3. What have you enjoyed so far about teaching at business schools?

Teaching a couple of classes on a personal leadership course at Columbia Business School, I was struck by the fact that the students had made a positive choice to invest in their self-awareness and emotional intelligence by signing up for the elective. I’ve coached many executives who are decades into their careers before they realise that these qualities are important and that developing them will make them not only more rounded people but also more successful in their work. That was uplifting to see.

4. How do you recommend women in business improve their self-confidence?

The thing I’ve seen to be most transformative for the women who have attended [the McKinsey programme I teach] is this: the recognition that they don’t have to copy anyone else’s leadership style. We all have things to learn and blind spots to address, of course. But by doing the work to figure out their personal strengths and being thoughtful in how to play to those strengths more fully, I’ve seen them relax into a way of working that feels more real and sustainable. And that naturally gets reflected in their confidence and general joie de vivre.

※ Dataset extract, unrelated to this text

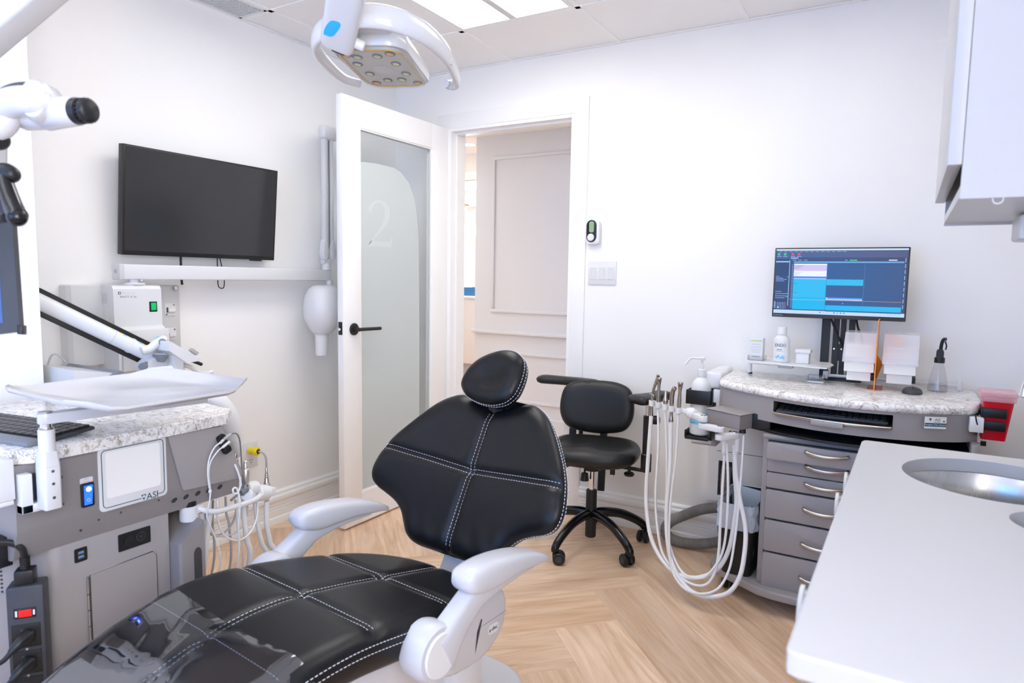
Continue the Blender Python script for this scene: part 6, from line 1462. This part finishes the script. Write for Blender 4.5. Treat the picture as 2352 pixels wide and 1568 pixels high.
yp = thing('yellow_plug', 'yellow plug with a grey cord in the low wall outlet', 'plug', (.04, -1.10, .40))
b = MB(); b.cyl((.0085, -1.108, .413), (.040, -1.104, .413), .017, 'yellow', n=20, bev=.003); b.cyl((.040, -1.104, .413), (.062, -1.100, .413), .0205, 'yellow', n=20, bev=.003); b.cyl((.0615, -1.100, .413), (.064, -1.0995, .413), .011, 'black', n=16); b.build('body', yp)
b = MB(); b.tube([(.060, -1.100, .413), (.085, -1.092, .408), (.100, -1.085, .38), (.10, -1.085, .30), (.11, -1.095, .24), (.15, -1.13, .12), (.25, -1.2, .012), (.45, -1.35, .006)], .0048, 'tubeg', n=8, sm=6); b.build('cord', yp)

# ---------------------------------------------------------------- operating light
lm = thing('operating_light', 'white operating light with amber and white emitters hanging above the dental chair', 'operating light', (1.46, -1.78, 1.83))
ax = Vector((.42, .90, 0)).normalized(); a1 = Vector((.152, .073, 0)).normalized(); a2 = Vector((-a1.y, a1.x, 0)); LC = Vector((1.445, -1.752, 1.84))
LF = frame(LC, a1, a2)
b = MB()
ro = lambda w_, d_, r_: rrect(w_, d_, r_, 7)
b.loft([[LF @ Vector((x*1.0, y, z)) for x, y in ro(w_, d_, r_)] for z, w_, d_, r_ in ((.010, .196, .352, .055), (.022, .204, .360, .058), (.045, .196, .350, .058), (.066, .165, .31, .06), (.078, .11, .22, .05), (.080, .06, .12, .03))], 'whiteg'); b.build('housing', lm, 50)
b = MB(); b.loft([[LF @ Vector((x, y, z)) for x, y in ro(w_, d_, r_)] for z, w_, d_, r_ in ((.012, .190, .346, .052), (.0, .178, .332, .048), (-.002, .170, .324, .046))], 'clear', caps=False); b.build('lens_rim', lm, 50)
b = MB(); b.prism(ro(.172, .326, .046), .004, .010, mat('ribbed lens backing', (.55, .55, .54), .35), xf=LF); dsk = b.build('reflector', lm)
b = MB(); b.tube([LF @ Vector((x, y, .0035)) for x, y in ro(.166, .320, .045)], .0014, mat('amber edge strip', (.85, .50, .05), .3), n=6, closed=True); b.build('amber_strip', dsk)
inv = LF.inverted()
for nm, L_ in (('ledy', [(1.425,-1.898,1.840), (1.548,-1.846,1.840), (1.340,-1.665,1.840), (1.453,-1.607,1.840)]), ('ledw', [(1.455,-1.867,1.840), (1.506,-1.847,1.840), (1.414,-1.823,1.840), (1.509,-1.777,1.840), (1.384,-1.743,1.840), (1.476,-1.695,1.840), (1.389,-1.672,1.840), (1.430,-1.658,1.840)])):
    for p in L_:
        q = inv @ Vector(p); q.x = max(-.066, min(.066, q.x)); q.y = max(-.142, min(.142, q.y))
        b = MB(); b.lathe([(0, .0025), (.013, .0025), (.015, .0038), (.015, .0042), (0, .0042)], 'greyd', LF @ T(q.x, q.y, -.001), 20, .9, 1.25); b.lathe([(0, .0), (.006, .0005), (.011, .0018), (0, .0020)], nm, LF @ T(q.x, q.y, 0), 18, .9, 1.25); b.build('emitter', dsk)
b = MB(); b.lathe([(0, .0022), (.026, .0022), (.030, .0035), (0, .0036)], 'grey', LF, 28, .95, 1.25); b.build('sensor_window', dsk)
b = MB(); ribs = 46
for k in range(ribs): x = -.083+.166*(k+.5)/ribs; hl = .156 if abs(x) < .045 else .156-.04*((abs(x)-.045)/.038)**2; b.tube([LF @ Vector((x, -hl, -.0016)), LF @ Vector((x, hl, -.0016))], .0006, 'clear', n=4)
b.build('ribbed_lens', dsk)
b = MB(); P = [LF @ Vector(p) for p in ((-.108, .117, .0), (-.136, .0645, .0), (-.142, -.05, .005), (-.135, -.15, .014), (-.11, -.205, .028), (-.05, -.238, .046), (.02, -.246, .055), (.09, -.226, .052), (.15, -.17, .040), (.185, -.08, .022), (.193, .014, .006), (.190, .08, -.003), (.178, .112, -.006), (.162, .116, -.006), (.155, .100, -.006))]
b.tube(P, lambda t: .010+.002*math.sin(t*3.14), 'whiteg', n=16, sm=6, ry=lambda t: .012+.018*math.sin(min(1, max(0, t))*3.14)**1.5, up=(0, 0, 1)); b.build('handle', lm, 60)
b = MB(); b.box(.192, .2015, -.06, .06, -.002, .018, 'grey', .004, xf=LF); b.build('grip_inlay', lm)
b = MB(); b.box(-.07, .07, -.215, -.11, .036, .072, 'whiteg', .014, 3, xf=LF); b.build('yoke', lm)
P0 = Vector((1.477,-1.958,1.849)); P1 = Vector((1.664,-2.089,1.987))
dz = (P1-P0).normalized(); sx = Vector((.94, .33, 0)); sx = (sx-dz*sx.dot(dz)).normalized()
af = frame(P0, sx, dz.cross(sx), dz); Ln = (P1-P0).length
b = MB(); b.loft([[af @ Vector((x*w_, y*d_+o_, z)) for x, y in rrect(2, 2, .5, 5)] for z, w_, d_, o_ in ((-.012, .036, .012, -.006), (.0, .042, .020, 0), (.05, .042, .024, .0), (Ln, .044, .026, 0))], 'whiteg'); b.build('arm', lm, 50)
b = MB(); b.box(-.036, .030, -.010, .020, -.020, -.008, 'greym', .004, xf=af); b.box(-.012, .022, -.008, .014, -.026, -.018, 'black', .003, xf=af); b.build('arm_end', lm)
fy = -1 if (af @ Vector((0, -.03, .05))-co.location).length < (af @ Vector((0, .03, .05))-co.location).length else 1
b = MB(); b.prism(smooth2([(-.012, -.024), (.004, -.020), (.016, .006), (.018, .022), (.010, .026), (-.006, .020), (-.016, -.004), (-.017, -.022)], 5), .0235, .0245, 'blue', xf=frame(af @ Vector((-.016, 0, .052)), sx*(1 if fy < 0 else 1), dz, af.to_3x3().col[1]*fy)); b.build('badge', lm)
b = MB(); q = P0+dz*.02+sx*.052; b.cyl(q-sx*.02, q+sx*.012, .013, 'white', n=20, bev=.003); b.build('pivot_knob', lm)
b = MB(); b.cyl(P1-dz*.02, (P1.x, P1.y, 2.442), .030, 'whiteg', n=20); b.cyl((P1.x, P1.y, 2.41), (P1.x, P1.y, 2.442), .07, 'whiteg', n=28, bev=.004); b.build('ceiling_post', lm)

# ---------------------------------------------------------------- microscope cropped by the left edge
sm_ = thing('microscope', 'white binocular microscope with a black eyepiece reaching in at the left edge', 'microscope', (1.322,-2.671,1.513))
b = MB(); A_, B_ = Vector((1.419,-2.622,1.541)), Vector((1.513,-2.596,1.541))
d = (B_-A_).normalized()
b.cyl(A_-d*.02, A_+d*.035, .027, 'whiteg', n=28, bev=.006); b.cyl(A_+d*.03, B_, .029, 'whiteg', r1=.0235, n=28, bev=.002); b.build('eyepiece_tube', sm_, 50)
b = MB(); b.cyl(B_-d*.004, B_+d*.012, .0225, 'black', r1=.0210, n=28); b.cyl(B_+d*.012, B_+d*.014, .0195, 'black', n=28); b.cyl(B_+d*.014, B_+d*.030, .0200, 'black', n=28, bev=.004)
for k in range(20):
    a = 2*math.pi*k/20; q = B_+d*.020+Vector((0, 0, 1))*.0198*math.sin(a)+d.cross(Vector((0, 0, 1)))*.0198*math.cos(a); b.cyl(q-d*.004, q+d*.004, .0012, 'black', n=6)
b.build('eyecup', sm_, 50)
b = MB(); b.loft([[Vector(p)+u2*y*h_+rt*x*.020+fw*o_ for x, y in rrect(2, 2, .9, 6)] for p, h_, o_ in (((1.458,-2.621,1.553), .030, -.028), ((1.458,-2.621,1.553), .036, -.018), ((1.435,-2.610,1.558), .036, .02), ((1.435,-2.610,1.558), .028, .034))], 'whiteg'); b.build('prism_housing', sm_, 50)
b = MB(); b.tube([(1.369,-2.675,1.540), (1.412,-2.660,1.549), (1.448,-2.650,1.553), (1.469,-2.637,1.552)], lambda t: .023+.002*math.sin(t*3.1), 'whiteg', n=18, sm=5); b.sphere((1.469,-2.637,1.552), .0225, 'whiteg'); b.build('upper_arm', sm_, 60)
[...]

5. What are your top networking tips for women in business?

Many of us feel shy about asking for support or time from others without any natural introduction. But we feel a deep pull towards reciprocity as human beings. So I’ve found the most satisfying and reliable way to build a strong network is to be supportive of others yourself. It means rewording those emails that ask if you can ‘pick someone’s brains’, and instead getting creative about whether there’s something you might be able to offer that person you’d like to connect with. Maybe you could give them a couple of hours of your time to help on a project? Or offer to publicise what they do? If you can find something, however small, it feels easier to get in touch – and you’re more likely to get a response.

6. How do you deal with pressure?

Well, I have a lot of techniques, as you’d expect for someone who works to help people deal with workplace pressures! There are some I personally reach for time and again, though. For example, taking a moment to project forward and ask what I’ll think when I look back on this stressful time in a month or a year’s time – that helps remind me what’s really important. I recall tough things I’ve handled before, infer it’s statistically likely that I’ll therefore survive this upset, and remind myself of the things that helped me on previous occasions.

7. What is your biggest lesson learnt?

You have the best chance of achieving extraordinary things if you’re doing work that you truly enjoy. If you don’t pay attention, your career can end up being determined by what you think you’re supposed to do, or what others think you should do. I learnt over time to be more adept at noticing moments when I was truly energised and at my best, working out why they lifted me, and plotting how to get more of those moments into my work. It meant I took a pretty idiosyncratic path through my many years at McKinsey and it was an overwhelmingly happy one. It led to opportunities I couldn’t have imagined when I started out.

8. What are your future plans?

This year, I’m on a sabbatical to get my book How to Have a Good Day written. I’ve learned that taking a book to market is as involved as any product launch and that the project will have barely begun when I hand over my completed manuscript at the end of this year. There’s a large and impressive machine that starts turning – not just involving the editorial process, but also production and marketing operations.

9. Why did you decide to write a book called How to Have a Good Day?

Great insights have emerged from behavioural economics, psychology and neuroscience in recent years, giving us new understanding of how we think and why we behave as we do. But there’s been little translation of those insights into practical advice on how to improve everyday challenges of working life – how to handle packed schedules, tricky meetings and always-on technology, for example. So I decided to write a ‘how to’ handbook that shows readers how to use the science to seriously improve their odds of having a better day, drawing on my work with hundreds of clients over the past decade. We all face constraints, but it’s remarkable how much influence we have over things that can seem like mere luck. I’m hoping it will be a manifesto for realistic optimism about modern working life.

10. If you could do it all again, what would you do differently?

I’d ask more questions when things seemed confusing to me, rather than assuming everyone else had some inside knowledge that I didn’t have. When I was working as an economist in the 1990s I had a lot of unspoken questions that got ‘answered’ 20 years later in our recent wave of financial crises. It turns out that the things that seemed odd to me, like excluding the banking system from forecast models, really were odd. I know now that when you feel like asking ‘why?’ you’re probably not the only one who wants to know the answer.